Sunday 19 January 2014

Interpretationem

A friend of mine (and fellow book lover) posted this really great quote on Facebook today:


I was really excited that it was Cicero since I'm turning into a Latin nerd (as a side note I looked like I actually knew my stuff when Cicero came up in my MARS seminar last week). However, being the Latin nerd I am slowing turning into, id mei animo nocet to see a Cicero quote in English (thanks Wheelock!). So I scoured the internet (looked at the first 10 results on Google), and then thought, Hey, I've learned most of these words, I can probably do a bad translation of this. As such, here is my translation (though I've substituted locus instead of "room" as I had trouble finding a satisfactory word for "room", and "place" still gets the message across):


I read a quote recently in Les Miserables that was very interesting to me because Hugo described is as being written in "barbarous" (or "dog") Latin.

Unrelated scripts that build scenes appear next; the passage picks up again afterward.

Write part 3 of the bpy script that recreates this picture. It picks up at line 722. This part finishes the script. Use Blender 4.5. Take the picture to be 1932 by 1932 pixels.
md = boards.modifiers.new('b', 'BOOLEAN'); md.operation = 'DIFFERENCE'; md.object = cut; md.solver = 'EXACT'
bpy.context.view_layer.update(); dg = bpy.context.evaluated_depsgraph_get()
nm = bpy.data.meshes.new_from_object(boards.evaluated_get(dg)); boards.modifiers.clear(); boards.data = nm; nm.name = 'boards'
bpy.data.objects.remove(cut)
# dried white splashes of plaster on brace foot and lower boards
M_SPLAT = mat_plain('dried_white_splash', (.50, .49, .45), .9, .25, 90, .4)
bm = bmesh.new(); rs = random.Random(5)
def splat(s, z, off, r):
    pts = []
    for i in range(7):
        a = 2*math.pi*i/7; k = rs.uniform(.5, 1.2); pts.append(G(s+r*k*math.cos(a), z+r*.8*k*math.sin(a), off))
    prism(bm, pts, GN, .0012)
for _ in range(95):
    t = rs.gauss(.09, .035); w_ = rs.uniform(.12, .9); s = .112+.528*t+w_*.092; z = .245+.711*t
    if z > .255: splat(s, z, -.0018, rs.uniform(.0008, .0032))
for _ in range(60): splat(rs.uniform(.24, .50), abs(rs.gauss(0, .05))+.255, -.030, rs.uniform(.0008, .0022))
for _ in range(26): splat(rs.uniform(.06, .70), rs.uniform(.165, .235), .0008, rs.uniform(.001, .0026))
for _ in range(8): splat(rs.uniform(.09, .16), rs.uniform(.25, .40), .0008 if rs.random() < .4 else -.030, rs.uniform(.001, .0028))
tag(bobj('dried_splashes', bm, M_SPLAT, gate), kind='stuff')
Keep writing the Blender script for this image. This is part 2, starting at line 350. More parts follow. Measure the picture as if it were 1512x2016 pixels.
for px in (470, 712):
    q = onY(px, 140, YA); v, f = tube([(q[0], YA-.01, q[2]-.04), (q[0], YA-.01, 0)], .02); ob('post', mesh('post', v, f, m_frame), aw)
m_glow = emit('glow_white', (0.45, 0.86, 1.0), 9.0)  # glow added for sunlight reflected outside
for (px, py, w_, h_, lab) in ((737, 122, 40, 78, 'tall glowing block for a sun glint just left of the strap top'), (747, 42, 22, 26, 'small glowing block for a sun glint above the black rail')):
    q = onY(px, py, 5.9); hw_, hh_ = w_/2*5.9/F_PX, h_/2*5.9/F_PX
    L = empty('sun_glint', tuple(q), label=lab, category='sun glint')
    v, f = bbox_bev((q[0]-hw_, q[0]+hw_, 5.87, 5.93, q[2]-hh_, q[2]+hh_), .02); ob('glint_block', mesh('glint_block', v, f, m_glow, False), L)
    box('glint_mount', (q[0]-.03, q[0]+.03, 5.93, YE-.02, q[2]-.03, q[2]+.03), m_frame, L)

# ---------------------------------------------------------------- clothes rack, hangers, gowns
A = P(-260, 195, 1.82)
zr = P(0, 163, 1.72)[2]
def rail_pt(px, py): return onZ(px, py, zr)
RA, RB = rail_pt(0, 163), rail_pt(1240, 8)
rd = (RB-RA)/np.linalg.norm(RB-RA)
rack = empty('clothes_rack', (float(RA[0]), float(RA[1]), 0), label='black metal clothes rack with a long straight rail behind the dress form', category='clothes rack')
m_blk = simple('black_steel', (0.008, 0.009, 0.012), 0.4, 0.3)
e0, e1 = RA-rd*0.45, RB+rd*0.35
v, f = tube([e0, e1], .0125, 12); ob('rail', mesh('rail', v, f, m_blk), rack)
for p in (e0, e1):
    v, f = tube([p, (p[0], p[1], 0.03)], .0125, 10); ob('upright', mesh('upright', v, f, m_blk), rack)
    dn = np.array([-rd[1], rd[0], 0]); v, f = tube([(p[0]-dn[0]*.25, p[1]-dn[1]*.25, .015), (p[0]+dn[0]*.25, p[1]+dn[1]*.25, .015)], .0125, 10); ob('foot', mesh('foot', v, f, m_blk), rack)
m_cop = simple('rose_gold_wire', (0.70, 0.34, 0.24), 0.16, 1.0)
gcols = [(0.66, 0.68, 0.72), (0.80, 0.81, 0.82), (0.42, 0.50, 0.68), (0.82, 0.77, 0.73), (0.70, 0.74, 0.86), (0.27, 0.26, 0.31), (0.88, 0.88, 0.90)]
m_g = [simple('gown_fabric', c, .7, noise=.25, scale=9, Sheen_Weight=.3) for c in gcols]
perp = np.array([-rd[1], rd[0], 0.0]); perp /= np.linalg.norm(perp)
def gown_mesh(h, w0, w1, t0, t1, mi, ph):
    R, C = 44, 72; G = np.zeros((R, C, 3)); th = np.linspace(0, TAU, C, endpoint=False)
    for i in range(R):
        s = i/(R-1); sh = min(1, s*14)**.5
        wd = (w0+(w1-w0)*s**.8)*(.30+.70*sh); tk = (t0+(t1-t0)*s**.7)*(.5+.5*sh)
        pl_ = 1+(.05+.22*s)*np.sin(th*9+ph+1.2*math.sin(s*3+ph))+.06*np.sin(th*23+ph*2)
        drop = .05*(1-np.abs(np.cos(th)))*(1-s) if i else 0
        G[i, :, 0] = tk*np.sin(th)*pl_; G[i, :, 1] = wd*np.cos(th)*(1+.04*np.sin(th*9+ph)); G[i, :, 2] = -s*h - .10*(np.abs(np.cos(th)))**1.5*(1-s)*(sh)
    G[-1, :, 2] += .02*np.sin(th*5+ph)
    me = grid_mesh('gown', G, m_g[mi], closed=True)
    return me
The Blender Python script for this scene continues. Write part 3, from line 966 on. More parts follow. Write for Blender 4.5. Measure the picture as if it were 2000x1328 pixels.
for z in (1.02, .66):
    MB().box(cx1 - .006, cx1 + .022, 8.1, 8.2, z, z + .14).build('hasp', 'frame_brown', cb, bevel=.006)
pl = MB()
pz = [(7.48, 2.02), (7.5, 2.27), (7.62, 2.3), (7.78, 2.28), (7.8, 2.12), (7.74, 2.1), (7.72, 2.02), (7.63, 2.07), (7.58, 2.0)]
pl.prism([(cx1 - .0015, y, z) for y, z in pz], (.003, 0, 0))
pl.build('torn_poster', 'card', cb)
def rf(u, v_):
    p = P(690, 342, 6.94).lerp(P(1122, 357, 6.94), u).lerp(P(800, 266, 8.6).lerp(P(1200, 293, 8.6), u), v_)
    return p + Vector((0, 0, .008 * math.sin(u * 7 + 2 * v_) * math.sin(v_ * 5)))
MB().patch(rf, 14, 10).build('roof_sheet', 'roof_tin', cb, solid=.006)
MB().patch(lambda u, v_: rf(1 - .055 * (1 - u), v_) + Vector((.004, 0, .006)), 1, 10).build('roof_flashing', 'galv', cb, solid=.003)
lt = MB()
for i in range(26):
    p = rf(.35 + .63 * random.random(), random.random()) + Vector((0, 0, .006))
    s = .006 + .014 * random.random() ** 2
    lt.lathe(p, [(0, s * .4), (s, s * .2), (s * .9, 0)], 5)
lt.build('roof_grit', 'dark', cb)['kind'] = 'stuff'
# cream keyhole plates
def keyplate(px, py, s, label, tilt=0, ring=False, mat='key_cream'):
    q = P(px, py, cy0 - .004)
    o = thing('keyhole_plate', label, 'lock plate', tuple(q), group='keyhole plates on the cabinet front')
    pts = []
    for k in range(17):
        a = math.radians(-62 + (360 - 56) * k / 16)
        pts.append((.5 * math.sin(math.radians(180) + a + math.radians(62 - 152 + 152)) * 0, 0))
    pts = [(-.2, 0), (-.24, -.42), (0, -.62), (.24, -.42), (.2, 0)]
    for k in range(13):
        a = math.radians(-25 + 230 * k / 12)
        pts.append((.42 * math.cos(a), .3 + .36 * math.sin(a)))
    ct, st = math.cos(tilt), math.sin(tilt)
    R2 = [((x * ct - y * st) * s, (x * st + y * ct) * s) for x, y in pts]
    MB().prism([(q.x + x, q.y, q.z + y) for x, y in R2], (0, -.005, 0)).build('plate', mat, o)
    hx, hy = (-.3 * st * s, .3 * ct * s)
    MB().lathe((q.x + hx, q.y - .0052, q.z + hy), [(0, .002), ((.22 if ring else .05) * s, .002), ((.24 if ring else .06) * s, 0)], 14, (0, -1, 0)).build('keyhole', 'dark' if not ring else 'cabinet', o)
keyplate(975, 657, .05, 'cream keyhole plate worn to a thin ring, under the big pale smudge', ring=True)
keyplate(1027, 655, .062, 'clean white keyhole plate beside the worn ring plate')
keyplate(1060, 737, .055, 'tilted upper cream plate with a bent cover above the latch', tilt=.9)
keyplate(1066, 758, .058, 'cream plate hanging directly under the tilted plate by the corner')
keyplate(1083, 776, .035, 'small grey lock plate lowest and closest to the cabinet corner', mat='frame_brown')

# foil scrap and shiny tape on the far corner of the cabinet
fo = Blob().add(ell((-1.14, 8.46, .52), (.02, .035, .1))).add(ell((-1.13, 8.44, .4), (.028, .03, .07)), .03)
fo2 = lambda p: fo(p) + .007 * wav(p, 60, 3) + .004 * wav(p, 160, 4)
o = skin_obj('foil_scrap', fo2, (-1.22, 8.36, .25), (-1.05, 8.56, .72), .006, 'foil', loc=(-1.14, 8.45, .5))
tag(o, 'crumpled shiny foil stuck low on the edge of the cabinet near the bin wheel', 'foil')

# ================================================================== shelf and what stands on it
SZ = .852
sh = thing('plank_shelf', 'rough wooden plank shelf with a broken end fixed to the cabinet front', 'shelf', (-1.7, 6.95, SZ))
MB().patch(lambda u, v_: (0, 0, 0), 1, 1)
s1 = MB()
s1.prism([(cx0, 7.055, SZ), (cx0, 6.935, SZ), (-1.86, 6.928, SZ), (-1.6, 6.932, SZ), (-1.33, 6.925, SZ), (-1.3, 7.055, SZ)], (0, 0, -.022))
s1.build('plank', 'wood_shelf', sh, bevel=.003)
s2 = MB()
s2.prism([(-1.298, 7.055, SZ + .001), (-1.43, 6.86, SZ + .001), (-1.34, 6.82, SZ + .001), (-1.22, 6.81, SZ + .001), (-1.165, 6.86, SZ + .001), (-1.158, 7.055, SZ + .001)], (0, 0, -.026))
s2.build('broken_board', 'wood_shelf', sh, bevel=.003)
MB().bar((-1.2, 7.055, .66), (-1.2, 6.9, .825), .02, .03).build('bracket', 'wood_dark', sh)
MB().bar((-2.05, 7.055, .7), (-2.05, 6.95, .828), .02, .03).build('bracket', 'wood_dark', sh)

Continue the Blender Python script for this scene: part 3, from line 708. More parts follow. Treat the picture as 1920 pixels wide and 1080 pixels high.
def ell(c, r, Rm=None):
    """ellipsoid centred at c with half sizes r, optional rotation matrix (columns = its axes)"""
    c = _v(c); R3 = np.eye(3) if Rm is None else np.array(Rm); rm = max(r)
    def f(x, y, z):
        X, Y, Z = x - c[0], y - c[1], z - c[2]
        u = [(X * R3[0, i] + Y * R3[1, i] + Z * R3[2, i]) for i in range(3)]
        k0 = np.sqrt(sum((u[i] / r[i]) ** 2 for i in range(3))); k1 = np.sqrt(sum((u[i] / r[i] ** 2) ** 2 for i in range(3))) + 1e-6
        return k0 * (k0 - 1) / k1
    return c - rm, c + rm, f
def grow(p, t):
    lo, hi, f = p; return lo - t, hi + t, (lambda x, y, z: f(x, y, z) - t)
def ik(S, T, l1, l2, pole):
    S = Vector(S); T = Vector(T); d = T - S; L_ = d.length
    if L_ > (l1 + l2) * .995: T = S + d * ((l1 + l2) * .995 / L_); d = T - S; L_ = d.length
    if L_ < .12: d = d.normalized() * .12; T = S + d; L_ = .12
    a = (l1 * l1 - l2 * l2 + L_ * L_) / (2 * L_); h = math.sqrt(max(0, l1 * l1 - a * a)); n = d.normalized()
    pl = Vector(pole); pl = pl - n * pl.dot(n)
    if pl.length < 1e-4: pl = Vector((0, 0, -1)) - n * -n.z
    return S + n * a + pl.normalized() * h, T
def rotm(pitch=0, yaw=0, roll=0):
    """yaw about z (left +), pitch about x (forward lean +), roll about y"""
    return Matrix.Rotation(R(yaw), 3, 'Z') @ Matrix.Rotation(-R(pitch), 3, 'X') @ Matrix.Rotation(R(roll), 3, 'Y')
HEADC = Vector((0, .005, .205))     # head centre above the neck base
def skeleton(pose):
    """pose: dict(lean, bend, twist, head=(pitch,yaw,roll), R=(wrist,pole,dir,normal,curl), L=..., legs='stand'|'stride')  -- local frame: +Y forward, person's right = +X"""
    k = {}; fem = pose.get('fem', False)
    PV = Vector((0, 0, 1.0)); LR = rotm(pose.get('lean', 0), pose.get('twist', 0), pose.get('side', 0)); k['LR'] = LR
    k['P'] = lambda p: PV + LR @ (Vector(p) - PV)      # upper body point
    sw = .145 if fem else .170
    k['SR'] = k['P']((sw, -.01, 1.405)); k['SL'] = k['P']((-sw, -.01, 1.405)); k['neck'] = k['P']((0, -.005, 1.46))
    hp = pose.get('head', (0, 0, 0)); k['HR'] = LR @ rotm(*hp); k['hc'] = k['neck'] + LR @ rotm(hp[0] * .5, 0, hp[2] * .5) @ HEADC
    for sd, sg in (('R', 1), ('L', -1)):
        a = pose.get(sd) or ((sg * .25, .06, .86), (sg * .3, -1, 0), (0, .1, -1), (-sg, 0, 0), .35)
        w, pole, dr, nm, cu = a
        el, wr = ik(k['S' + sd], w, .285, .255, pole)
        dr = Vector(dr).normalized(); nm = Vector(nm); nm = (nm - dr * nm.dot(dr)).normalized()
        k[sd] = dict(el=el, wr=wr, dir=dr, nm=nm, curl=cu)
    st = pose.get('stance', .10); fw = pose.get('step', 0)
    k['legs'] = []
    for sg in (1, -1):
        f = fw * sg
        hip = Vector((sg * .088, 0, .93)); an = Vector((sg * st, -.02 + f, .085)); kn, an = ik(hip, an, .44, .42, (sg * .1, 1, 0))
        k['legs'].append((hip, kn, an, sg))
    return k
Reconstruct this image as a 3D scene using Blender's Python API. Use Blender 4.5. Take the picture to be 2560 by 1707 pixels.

Hugo was discussing a superstition in the region of Montfermeil that the devil had chosen the forest as his hiding place for his treasureand would bury it at night and the one who came upon his treasure would meet certain death. Tryphon, a Norman monk/sorceror, was said to have written the following about the superstition: 

"Fodit, et in fossa thesauros condit opaca,
As, nummas, lapides, cadaver, simulacra, nihilque."

My basic understanding of this quote is "he digs, and finds treasure in the dark ditch, coins, corpse, phantoms, and nothing."). Even to me this seems like terrible Latin, and makes me appreciate Wheelock that much more. Ugh.